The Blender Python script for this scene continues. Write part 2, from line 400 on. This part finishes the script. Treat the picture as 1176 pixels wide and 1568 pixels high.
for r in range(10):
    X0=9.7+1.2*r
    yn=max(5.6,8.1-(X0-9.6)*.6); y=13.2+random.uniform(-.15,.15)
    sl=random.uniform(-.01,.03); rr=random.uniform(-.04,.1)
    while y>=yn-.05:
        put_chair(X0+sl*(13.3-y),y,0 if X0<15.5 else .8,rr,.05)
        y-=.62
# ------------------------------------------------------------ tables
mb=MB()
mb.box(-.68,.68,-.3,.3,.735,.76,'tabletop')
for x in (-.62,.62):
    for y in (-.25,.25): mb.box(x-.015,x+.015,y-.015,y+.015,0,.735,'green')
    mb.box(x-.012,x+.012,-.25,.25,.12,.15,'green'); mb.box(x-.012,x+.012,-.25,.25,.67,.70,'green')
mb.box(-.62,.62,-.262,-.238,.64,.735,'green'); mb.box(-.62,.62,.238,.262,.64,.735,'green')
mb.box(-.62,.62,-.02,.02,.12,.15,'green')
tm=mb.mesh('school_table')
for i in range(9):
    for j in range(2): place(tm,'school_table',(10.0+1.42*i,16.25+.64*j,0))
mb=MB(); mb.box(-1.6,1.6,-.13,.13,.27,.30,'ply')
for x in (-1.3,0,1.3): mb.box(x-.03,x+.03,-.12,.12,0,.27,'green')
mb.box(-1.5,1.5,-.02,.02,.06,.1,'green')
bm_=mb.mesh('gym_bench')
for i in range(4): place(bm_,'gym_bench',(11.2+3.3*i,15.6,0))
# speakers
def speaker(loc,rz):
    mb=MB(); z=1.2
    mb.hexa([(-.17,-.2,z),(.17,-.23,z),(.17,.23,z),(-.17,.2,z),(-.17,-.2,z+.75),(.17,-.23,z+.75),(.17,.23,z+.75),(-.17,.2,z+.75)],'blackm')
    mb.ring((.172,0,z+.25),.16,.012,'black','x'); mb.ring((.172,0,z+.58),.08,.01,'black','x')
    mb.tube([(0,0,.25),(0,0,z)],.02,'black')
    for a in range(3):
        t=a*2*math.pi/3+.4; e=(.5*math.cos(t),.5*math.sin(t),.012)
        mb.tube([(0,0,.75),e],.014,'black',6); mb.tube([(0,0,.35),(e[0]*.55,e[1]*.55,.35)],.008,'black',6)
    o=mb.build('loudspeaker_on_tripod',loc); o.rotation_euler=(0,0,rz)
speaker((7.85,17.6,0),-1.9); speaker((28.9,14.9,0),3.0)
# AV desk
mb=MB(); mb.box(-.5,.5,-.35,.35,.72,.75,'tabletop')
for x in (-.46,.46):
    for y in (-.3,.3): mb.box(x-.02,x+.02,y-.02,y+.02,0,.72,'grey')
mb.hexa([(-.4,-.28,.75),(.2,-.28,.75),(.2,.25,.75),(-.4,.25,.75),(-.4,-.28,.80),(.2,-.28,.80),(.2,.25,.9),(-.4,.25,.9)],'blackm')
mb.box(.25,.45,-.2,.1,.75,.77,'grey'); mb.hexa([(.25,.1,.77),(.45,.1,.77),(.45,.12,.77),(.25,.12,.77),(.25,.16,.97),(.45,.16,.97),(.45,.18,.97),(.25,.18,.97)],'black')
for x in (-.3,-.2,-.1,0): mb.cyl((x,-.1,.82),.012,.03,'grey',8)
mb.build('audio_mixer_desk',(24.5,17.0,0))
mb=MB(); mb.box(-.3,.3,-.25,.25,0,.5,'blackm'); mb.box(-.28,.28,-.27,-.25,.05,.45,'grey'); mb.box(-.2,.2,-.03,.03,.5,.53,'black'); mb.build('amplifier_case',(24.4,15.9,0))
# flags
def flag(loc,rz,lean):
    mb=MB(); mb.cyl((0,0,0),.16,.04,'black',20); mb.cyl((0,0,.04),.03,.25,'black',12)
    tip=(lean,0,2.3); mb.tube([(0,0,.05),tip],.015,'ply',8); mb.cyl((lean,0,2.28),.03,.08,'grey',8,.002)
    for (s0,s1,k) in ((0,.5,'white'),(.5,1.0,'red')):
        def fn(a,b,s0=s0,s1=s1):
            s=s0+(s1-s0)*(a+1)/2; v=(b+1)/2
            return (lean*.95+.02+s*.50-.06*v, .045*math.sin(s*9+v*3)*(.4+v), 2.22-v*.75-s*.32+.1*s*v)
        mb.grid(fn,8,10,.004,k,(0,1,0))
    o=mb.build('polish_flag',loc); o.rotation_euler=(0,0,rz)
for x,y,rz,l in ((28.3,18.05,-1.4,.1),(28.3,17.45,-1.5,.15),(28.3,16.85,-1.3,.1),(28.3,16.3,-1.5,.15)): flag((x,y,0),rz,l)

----

- _What you need to do_: Write the data back out verbatim.

- _Task solution_:
The Blender Python script for this scene continues. Write part 2, from line 400 on. This part finishes the script. Treat the picture as 1176 pixels wide and 1568 pixels high.
for r in range(10):
    X0=9.7+1.2*r
    yn=max(5.6,8.1-(X0-9.6)*.6); y=13.2+random.uniform(-.15,.15)
    sl=random.uniform(-.01,.03); rr=random.uniform(-.04,.1)
    while y>=yn-.05:
        put_chair(X0+sl*(13.3-y),y,0 if X0<15.5 else .8,rr,.05)
        y-=.62
# ------------------------------------------------------------ tables
mb=MB()
mb.box(-.68,.68,-.3,.3,.735,.76,'tabletop')
for x in (-.62,.62):
    for y in (-.25,.25): mb.box(x-.015,x+.015,y-.015,y+.015,0,.735,'green')
    mb.box(x-.012,x+.012,-.25,.25,.12,.15,'green'); mb.box(x-.012,x+.012,-.25,.25,.67,.70,'green')
mb.box(-.62,.62,-.262,-.238,.64,.735,'green'); mb.box(-.62,.62,.238,.262,.64,.735,'green')
mb.box(-.62,.62,-.02,.02,.12,.15,'green')
tm=mb.mesh('school_table')
for i in range(9):
    for j in range(2): place(tm,'school_table',(10.0+1.42*i,16.25+.64*j,0))
mb=MB(); mb.box(-1.6,1.6,-.13,.13,.27,.30,'ply')
for x in (-1.3,0,1.3): mb.box(x-.03,x+.03,-.12,.12,0,.27,'green')
mb.box(-1.5,1.5,-.02,.02,.06,.1,'green')
bm_=mb.mesh('gym_bench')
for i in range(4): place(bm_,'gym_bench',(11.2+3.3*i,15.6,0))
# speakers
def speaker(loc,rz):
    mb=MB(); z=1.2
    mb.hexa([(-.17,-.2,z),(.17,-.23,z),(.17,.23,z),(-.17,.2,z),(-.17,-.2,z+.75),(.17,-.23,z+.75),(.17,.23,z+.75),(-.17,.2,z+.75)],'blackm')
    mb.ring((.172,0,z+.25),.16,.012,'black','x'); mb.ring((.172,0,z+.58),.08,.01,'black','x')
    mb.tube([(0,0,.25),(0,0,z)],.02,'black')
    for a in range(3):
        t=a*2*math.pi/3+.4; e=(.5*math.cos(t),.5*math.sin(t),.012)
        mb.tube([(0,0,.75),e],.014,'black',6); mb.tube([(0,0,.35),(e[0]*.55,e[1]*.55,.35)],.008,'black',6)
    o=mb.build('loudspeaker_on_tripod',loc); o.rotation_euler=(0,0,rz)
speaker((7.85,17.6,0),-1.9); speaker((28.9,14.9,0),3.0)
# AV desk
mb=MB(); mb.box(-.5,.5,-.35,.35,.72,.75,'tabletop')
for x in (-.46,.46):
    for y in (-.3,.3): mb.box(x-.02,x+.02,y-.02,y+.02,0,.72,'grey')
mb.hexa([(-.4,-.28,.75),(.2,-.28,.75),(.2,.25,.75),(-.4,.25,.75),(-.4,-.28,.80),(.2,-.28,.80),(.2,.25,.9),(-.4,.25,.9)],'blackm')
mb.box(.25,.45,-.2,.1,.75,.77,'grey'); mb.hexa([(.25,.1,.77),(.45,.1,.77),(.45,.12,.77),(.25,.12,.77),(.25,.16,.97),(.45,.16,.97),(.45,.18,.97),(.25,.18,.97)],'black')
for x in (-.3,-.2,-.1,0): mb.cyl((x,-.1,.82),.012,.03,'grey',8)
mb.build('audio_mixer_desk',(24.5,17.0,0))
mb=MB(); mb.box(-.3,.3,-.25,.25,0,.5,'blackm'); mb.box(-.28,.28,-.27,-.25,.05,.45,'grey'); mb.box(-.2,.2,-.03,.03,.5,.53,'black'); mb.build('amplifier_case',(24.4,15.9,0))
# flags
def flag(loc,rz,lean):
    mb=MB(); mb.cyl((0,0,0),.16,.04,'black',20); mb.cyl((0,0,.04),.03,.25,'black',12)
    tip=(lean,0,2.3); mb.tube([(0,0,.05),tip],.015,'ply',8); mb.cyl((lean,0,2.28),.03,.08,'grey',8,.002)
    for (s0,s1,k) in ((0,.5,'white'),(.5,1.0,'red')):
        def fn(a,b,s0=s0,s1=s1):
            s=s0+(s1-s0)*(a+1)/2; v=(b+1)/2
            return (lean*.95+.02+s*.50-.06*v, .045*math.sin(s*9+v*3)*(.4+v), 2.22-v*.75-s*.32+.1*s*v)
        mb.grid(fn,8,10,.004,k,(0,1,0))
    o=mb.build('polish_flag',loc); o.rotation_euler=(0,0,rz)
for x,y,rz,l in ((28.3,18.05,-1.4,.1),(28.3,17.45,-1.5,.15),(28.3,16.85,-1.3,.1),(28.3,16.3,-1.5,.15)): flag((x,y,0),rz,l)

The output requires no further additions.